> DATA SECTION
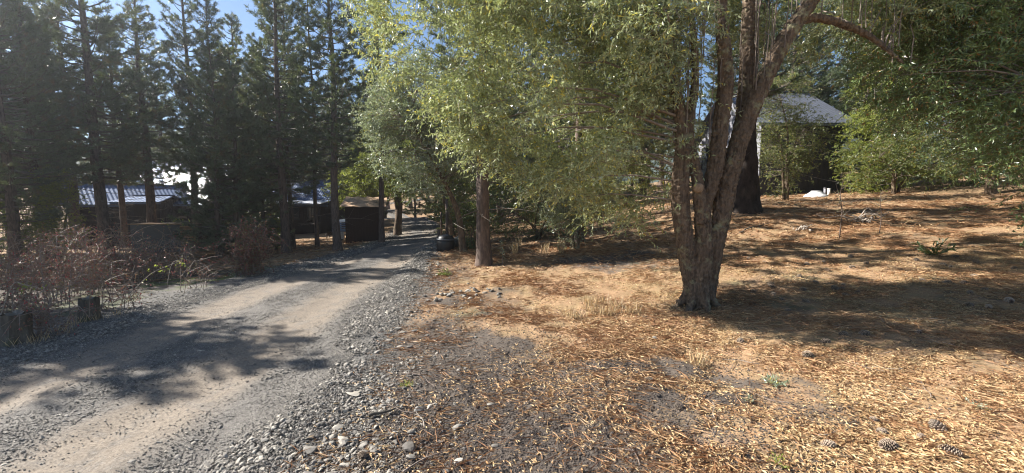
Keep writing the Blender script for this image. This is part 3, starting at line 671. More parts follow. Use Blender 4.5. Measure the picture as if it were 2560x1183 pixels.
# off-frame pines whose shadow crosses the road
OG = 'pines beyond the left edge of the picture'
for X, Y, v, s in [(-8.9, 5.9, 'b', .43), (-11.2, 6.4, 'd', .52), (-14, 7.2, 'e', .68), (-17.5, 8.1, 'd', .8), (-10.4, 6.9, 'b', .5), (-12.6, 6.1, 'b', .6), (-17, 13, 'e', .95), (-20.5, 14.9, 'd', .95), (-24.5, 17.6, 'e', 1.1)]:
    pine(v, X, Y, 'pine just outside the left edge shading the road', s=s, group=OG)

# ------------------------------------------------------------------ broadleaf trees and shrubs
def clump_crown(ells, nclump, ntw, cr, TL, nl, lL, lW, lb, tb, droop=.6, hang=.35, keepf=None, tfrac=.6, flat=.8, thr=None, ns=1.3):
    tot = sum(e[1][0]*e[1][1]*e[1][2] for e in ells); cs = []
    for c, r in ells:
        n = max(1, int(nclump*r[0]*r[1]*r[2]/tot)); cs.append(in_ell(n, c, r, .25))
    cs = np.concatenate(cs)
    if thr is not None: cs = cs[vnoise(cs*ns, 91) > thr]
    if keepf is not None: cs = cs[keepf(cs)]
    n = len(cs); o = cs[:, None]+rng.normal(0, cr, (n, ntw, 3))*np.array([1, 1, flat]); o = o.reshape(-1, 3)
    if keepf is not None: o = o[keepf(o)]
    d = rng.normal(0, 1, (len(o), 3)); d[:, 2] = d[:, 2]*.4-.1
    twigs(o, d, TL*rng.uniform(.6, 1.3, len(o)), droop, nl, lL, lW, lb, tb, .0035, .6, hang, tfrac)
    return cs
def limbs_to(tb, nodes, targets, r0=.03, every=1):
    nodes = np.asarray(nodes)
    for c in targets[::every]:
        d = np.linalg.norm(nodes-c, axis=1)+np.clip(nodes[:, 2]-c[2], 0, 9)*.8; b = nodes[d.argmin()]; m = (b+c)/2+rng.normal(0, .08, 3)+np.array([0, 0, .12*np.linalg.norm(c-b)])
        q = curve(np.stack([b, m, c]), 6); L = np.linalg.norm(c-b); tb.tube(q, np.linspace(min(r0, .006+.006*L), .003, 6), 5, False)
# --- the big multi-stemmed tree
BT = G(1745, 768); TY = BT[1]
root = thing('broadleaf_tree', 'large multi-stemmed tree with drooping narrow leaves in the sunlit foreground', 'tree', BT)
def rel(a): return np.asarray(a)-BT
stems = [
    [(1737, 790, 0, .17), (1734, 740, 0, .15), (1720, 650, 0, .155), (1704, 540, -.05, .15), (1700, 450, -.08, .145), (1706, 360, -.1, .12), (1696, 260, -.1, .10), (1650, 120, -.2, .07), (1580, -30, -.3, .04)],
    [(1748, 792, -.05, .18), (1750, 720, -.05, .16), (1760, 620, -.06, .145), (1758, 520, -.06, .13), (1788, 420, -.05, .135), (1803, 300, 0, .135), (1815, 200, 0, .125), (1805, 70, 0, .105), (1795, -80, .1, .08), (1770, -300, .1, .04)],
    [(1758, 790, .05, .165), (1765, 740, .03, .155), (1786, 620, 0, .155), (1806, 520, 0, .16), (1832, 410, 0, .145), (1872, 290, 0, .14), (1915, 190, 0, .135), (1968, 90, 0, .13), (2030, 0, 0, .115), (2130, -150, .1, .08), (2240, -330, .2, .04)],
    [(1752, 560, -.12, .09), (1746, 470, -.14, .10), (1735, 400, -.1, .08), (1722, 320, -.1, .075), (1738, 200, -.05, .065), (1730, 60, 0, .05), (1700, -120, 0, .03)],
    [(1775, 600, .2, .14), (1820, 430, .25, .12), (1855, 300, .3, .12), (1868, 150, .35, .11), (1872, 0, .4, .10), (1880, -200, .5, .06)],
    [(1968, 60, .1, .06), (2040, 45, .1, .07), (2110, 62, .1, .06), (2180, 95, .1, .045), (2260, 160, 0, .02)],
]
tb = MB(); nodes = []
for s_ in stems:
    q = np.array([list(P(a, b, TY+dy))+[r*.77] for a, b, dy, r in s_]); q[:, :3] -= BT; c = curve(q, 60)
    tb.tube(c[:, :3], c[:, 3], 20, True, .10); nodes.append(c[:, :3])
# root flare
for a in np.linspace(0, 6.28, 8)[:-1]:
    e = np.array([math.cos(a+.3), math.sin(a+.3), 0]); L = rng.uniform(.3, .42); q = np.stack([e*.1+[0, 0, .32], e*.2+[0, 0, .1], e*L+[0, 0, -.05]]); tb.tube(curve(q, 8), np.linspace(.08, .03, 8), 10)
nodes = np.concatenate(nodes)
tr_o = tb.build('trunk', M['treebark'], root, True)
rm = tr_o.modifiers.new('remesh', 'REMESH'); rm.mode = 'VOXEL'; rm.voxel_size = .013; rm.use_smooth_shade = True
tx = bpy.data.textures.new('bark_relief', 'CLOUDS'); tx.noise_scale = .035; tx.noise_depth = 3
dp = tr_o.modifiers.new('relief', 'DISPLACE'); dp.texture = tx; dp.strength = .05; dp.mid_level = .5; dp.texture_coords = 'LOCAL'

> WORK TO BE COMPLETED
Exactly as they appear, print the lines of the listing above from its first line through the line that contains "pine(v, X, Y, 'pine", minus the pictures.

> ANSWER
Keep writing the Blender script for this image. This is part 3, starting at line 671. More parts follow. Use Blender 4.5. Measure the picture as if it were 2560x1183 pixels.
# off-frame pines whose shadow crosses the road
OG = 'pines beyond the left edge of the picture'
for X, Y, v, s in [(-8.9, 5.9, 'b', .43), (-11.2, 6.4, 'd', .52), (-14, 7.2, 'e', .68), (-17.5, 8.1, 'd', .8), (-10.4, 6.9, 'b', .5), (-12.6, 6.1, 'b', .6), (-17, 13, 'e', .95), (-20.5, 14.9, 'd', .95), (-24.5, 17.6, 'e', 1.1)]:
    pine(v, X, Y, 'pine just outside the left edge shading the road', s=s, group=OG)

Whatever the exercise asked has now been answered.